The tournament is interrupted when the sky goes dark. Hippolyte rushes to a telescope to check it out and discovers a planetoid hurtling toward Earth—though at least toward the ocean, where it’ll do no harm (that’s the explanation in the 1947 version—the new one doesn’t bother with that). But the hunk of rock is occupied, and warriors in animal masks come flying off of it on giant kangaroo-like steeds that can leap from one planet to another. (Their masks are catlike in the original and more foxlike in the reworked version.) It appears that men have landed on Paradise Island, which alone is enough for the Amazons to lose their immortality.
These Sky Riders from the planet Nebulosta have come to Earth on a fragment of their exploded planet—much like the Nepunians, who arrived on a chunk broken off of Neptune. They capture Hippolyta, confiscating the magic girdle that makes the Amazons invincible.
Seven-year-old Diana, who’d been instructed to go hide, resolves to save her mother. She knocks a Rider off one of the sky kangas and rides it into the thick of the Riders, sending them scrambling.
The Sky Riders capture Diana, too, and try to use her as leverage for the queen to surrender all the Amazons into captivity. But even a caged Wonder Girl is a force to be reckoned with. And she manages to free herself of the cage, grab the girdle and free her mother.
And hey, it turns out the Sky Riders are women under those masks! Space women! So Aphrodite’s law wasn’t broken at all, and the Amazons still have their power. Hooray! Defeated, the Sky Riders surrender and ask to join the Amazons, but they’ll have to spend some time as prisoners learning loving obedience before that happens.

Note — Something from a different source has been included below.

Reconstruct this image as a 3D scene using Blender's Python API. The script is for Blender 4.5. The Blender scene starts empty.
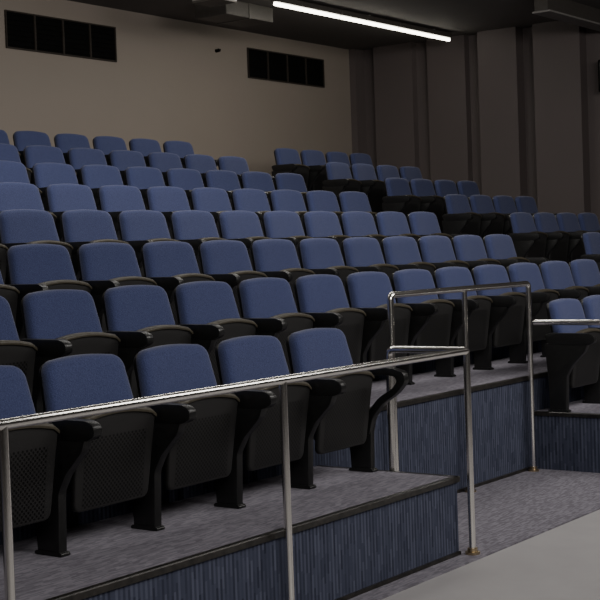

In both versions, li’l Diana really loves her new kanga friend from space and plans to take it on plenty of sky rides. So that’s how the kangas came to Paradise Island, though whatever happened to the Sky Riders, I couldn’t tell you. Let’s just say they eventually assimilated into Amazon society after all. Hippolyta closes out the story with an inspirational message; “Any girl can be a Wonder Woman—if she realizes the true power of women!” So say we all. Hola!